_DATA SECTION_
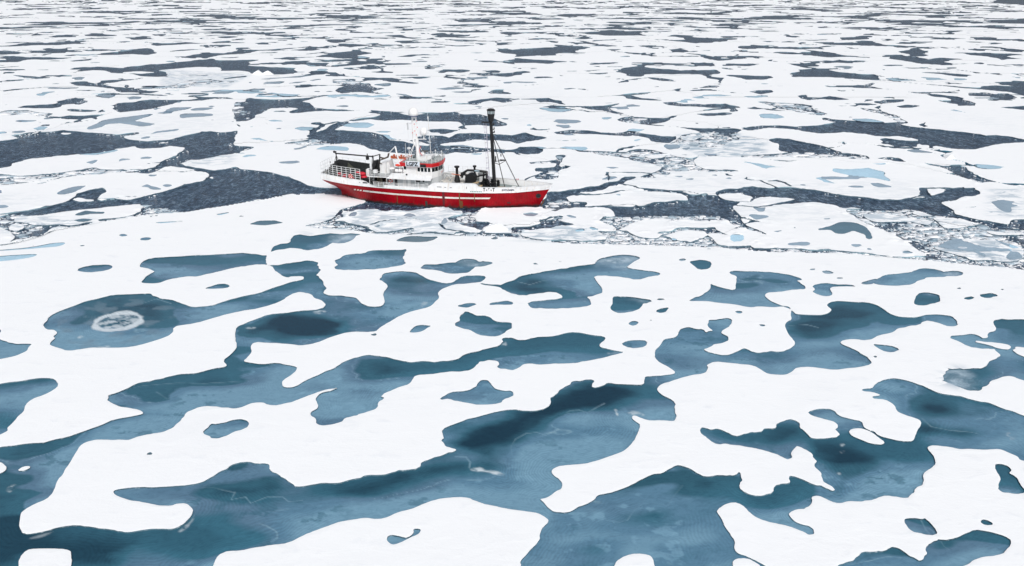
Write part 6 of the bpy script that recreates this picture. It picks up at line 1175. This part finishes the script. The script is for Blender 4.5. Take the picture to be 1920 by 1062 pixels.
b = MB().path([(21.8, 0, 4.4), (22.3, 0, 5.0), (22.95, 0, 5.42), (24.6, 0, 5.42), (26.15, 0, 5.3)], .20, 6); b.tube((23.9, -.2, 4.3), (26.1, -.2, 4.95), .12); b.tube((26.15, 0, 5.4), (26.3, 0, 3.3), .2); b.tube((25.7, 0, 5.3), (25.4, .3, 3.2), .13); b.tube((22.3, 0, 4.9), (22.0, 0, 4.1), .14)
b.box(21.9, 22.6, -.3, .3, 4.6, 5.0); b.lathe((22.9, 0, 0), [(.55, 2.8), (.4, 3.3), (.28, 3.9), (.35, 4.5), (.4, 4.7)], 10); crane = b.build('deck_crane', BLACK, ship)
MB().tube((24.2, -.22, 5.44), (25.0, -.22, 5.42), .08).build('crane_plate', paint('pale_blue_plate', (.45, .6, .7), .5), crane)
b = MB().tube((23.6, -.9, 4.15), (23.6, .7, 4.15), .85, n=18); b.box(22.9, 24.4, -.9, .7, 2.8, 3.5); b.build('net_drum', BLACK, ship)
b = MB().tube((24.6, .9, 4.6), (25.7, .9, 4.75), .35, n=12); b.box(24.3, 24.7, .3, .9, 3, 4.3); b.build('hose_reel', STEEL, ship)
b = MB()
for k in range(26): x = g_.uniform(24.9, 27.7); y = g_.uniform(-1.7, 1.6); s_ = g_.uniform(.12, .35); b.box(x, x+s_*1.4, y, y+s_, 2.75, 2.9+g_.uniform(.2, .95))
for k in range(6): x = g_.uniform(25, 27.4); b.tube((x, -1.6, 3.3+g_.uniform(0, .5)), (x+.7, 1.2, 3.2+g_.uniform(0, .8)), .07)
b.build('mooring_winch', BLACK, ship)
MB().box(25.4, 25.7, -1.95, -1.7, 3.1, 3.35).build('red_valve', RBAG, ship)
# foremast with its lookout barrel
b = MB().tube((27.46, 0, 2.7), (26.92, 0, 13.5), .31, .25, 12)
for z in (12.9, 12.2, 11.7): x = 27.46 - (z-2.7)*.05; b.box(x, x+.5, -.08, .08, z-.1, z+.02); b.ball((x+.45, 0, z+.15), .1, .1, .16)
b.tube((27.1, 0, 11.35), (27.7, 0, 11.4), .04); b.build('foremast', BLACK, ship)
cx_, cz_ = 26.95, 13.35
b = MB().lathe((cx_, 0, cz_), [(.34, 0), (.40, .05), (.60, 1.15), (.62, 1.25)], 8); nest = b.build('lookout_barrel', BLACK, ship)
b = MB().lathe((cx_, 0, cz_), [(.58, 1.25), (.64, 1.72)], 8); b.build('window', paint('pale_glass', (.30, .36, .38), .1), nest)
b = MB().lathe((cx_, 0, cz_), [(.68, 1.72), (.70, 1.84), (.45, 2.02), (.1, 2.08)], 8)
for k in range(8): a = 2*math.pi*k/8; b.tube((cx_+.53*math.cos(a), .53*math.sin(a), cz_+1.2), (cx_+.6*math.cos(a), .6*math.sin(a), cz_+1.8), .06, n=5)
b.build('barrel_roof', BLACK, nest)
b = MB().box(25.7, 26.9, -.55, .4, 13.2, 13.3); 
for q in (25.75, 26.15): b.tube((q, -.5, 13.3), (q, -.5, 14.2), .025, n=5)
b.tube((25.75, -.5, 14.2), (26.5, -.5, 14.2), .025, n=5).tube((25.75, -.5, 13.75), (26.5, -.5, 13.75), .02, n=5); b.tube((25.5, -.3, 13.25), (25.9, -.3, 13.3), .12); b.build('lookout_platform', BLACK, ship)
b = MB()
for y in (-.42, -.08): b.tube((26.72, y, 3.4), (26.2, y, 13.2), .025, n=5)
for x in (.28,): b.tube((26.72-x, -.6, 4.4), (26.2-x, -.6, 13.2), .018, n=5)
for k in range(30): q = k/30; b.tube((26.72-.52*q, -.42, 3.6+9.6*q), (26.72-.52*q, -.08, 3.6+9.6*q), .018, n=5)
for k in range(11): q = .1+k/12; x = 26.72-.52*q; z = 3.4+9.8*q; b.path([(x, -.42, z), (x-.15, -.62, z), (x-.32, -.6, z), (x-.36, -.25, z), (x-.2, 0, z), (x, -.08, z)], .022, 5)
b.build('mast_ladder', paint('ladder_steel', (.42, .40, .50), .5, (.6, .5, .15), .8, (1,1,1), 1.5), ship)
b = MB().tube((27.2, -.1, 11.3), (29.25, -.3, 2.8), .065, n=6); b.tube((27.2, .1, 11.3), (31.5, .4, 2.8), .065, n=6); b.build('mast_stay', BLACK, ship)
b = MB().path([(27.3, 0, 7.05), (29.3, .1, 7.3)], .05); b.path([(27.3, 0, 6.9), (28.2, 0, 6.6), (29.2, .1, 7.2)], .05); b.box(28.3, 29.2, -.15, .2, 7.3, 7.4); b.tube((27.65, 0, 7.0), (27.65, 0, 7.9), .1); b.tube((28.5, .1, 7.9), (28.5, .1, 8.3), .08); b.build('mast_outrigger', BLACK, ship)
# foredeck
def pallet(x, y, z, tilt, lab):
    b = MB(); c, s_ = math.cos(tilt), math.sin(tilt)
    def pt(u, v_, w_): return (x + u*c - w_*s_, y + v_, z + u*s_ + w_*c)
    def bar(u0, u1, v0, v1, w0, w1):
        P = [pt(u, v_, w_) for w_ in (w0, w1) for (u, v_) in ((u0,v0),(u1,v0),(u1,v1),(u0,v1))]; b.add(P, [(0,3,2,1),(4,5,6,7),(0,1,5,4),(1,2,6,5),(2,3,7,6),(3,0,4,7)])
    for k in range(5): bar(-.6, .6, -.45+k*.2, -.33+k*.2, .12, .16)
    for u in (-.58, -.05, .48): bar(u, u+.1, -.45, .47, .02, .12)
    for v_ in (-.45, -.04, .37): bar(-.6, .6, v_, v_+.1, -.02, .02)
    # the pallet is its own thing, resting on the deck
    V_ = [(q[0]*K, q[1]*K, q[2]*K) for q in b.v]; ca, sa = math.cos(yaw), math.sin(yaw)
    W_ = [(ship.location.x + p[0]*ca - p[1]*sa, ship.location.y + p[0]*sa + p[1]*ca, p[2]) for p in V_]
    o0 = np.mean(np.array(W_), 0); me = bpy.data.meshes.new('wooden_pallet'); me.from_pydata([tuple(np.array(p)-o0) for p in W_], [], b.f); me.materials.append(WOOD)
    o = bpy.data.objects.new('wooden_pallet', me); scn.collection.objects.link(o); o.location = o0; tag(o, lab, 'pallet')
pallet(24.7, -1.9, 3.75, .35, 'pale wooden pallet leaning tilted by the net drum on the ship'); pallet(25.35, -2.3, 3.3, .3, 'lower wooden pallet lying beside the tilted one, left of the foremast foot'); pallet(28.75, -.9, 2.95, 0, 'wooden pallet lying flat on the foredeck between foremast and white box')
MB().box(30.55, 31.15, -1.3, -.8, 2.76, 3.42).build('white_box', WHITE, ship)
MB().box(29.95, 30.4, -1.2, -.8, 2.76, 3.15).build('red_box', RBAG, ship)
b = MB()
for x, y in ((33.6, .2), (33.9, -.3)): b.lathe((x, y, 2.75), [(.2, 0), (.12, .1), (.12, .45), (.2, .55)], 10)
b.box(33.1, 33.5, -.3, .4, 2.8, 3.25); b.build('bollard', BLACK, ship)
b = MB().path([(30.6, .5, 2.9), (31.5, .3, 2.88), (32.3, .25, 2.92), (33.2, .1, 2.9)], .08); b.build('anchor_chain', DIM, ship)
b = MB().box(31.9, 33.2, -.6, .9, 2.75, 2.8); b.box(34.3, 35.0, -.3, .3, 3.0, 3.2); b.build('windlass_base', STEEL, ship)
for x in (30.6, 30.85): MB().tube((x, 2.5, 3.6), (x, 2.5, 3.85), .05).build('fairlead', RBAG, ship)
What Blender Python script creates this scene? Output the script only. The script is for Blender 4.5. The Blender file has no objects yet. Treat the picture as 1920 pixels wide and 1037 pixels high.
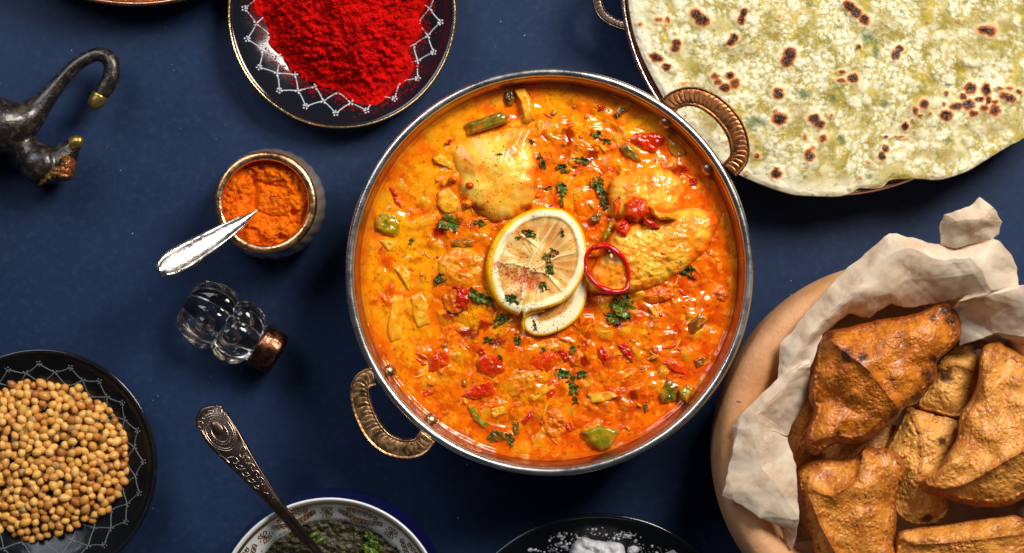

_PROBLEM STATEMENT_
Pick out lines containing the word "objects", each one as written.

_EXERCISE RESULT_
    o = bpy.data.objects.new('wooden_pallet', me); scn.collection.objects.link(o); o.location = o0; tag(o, lab, 'pallet')
What Blender Python script creates this scene? Output the script only. The script is for Blender 4.5. The Blender file has no objects yet. Treat the picture as 1920 pixels wide and 1037 pixels high.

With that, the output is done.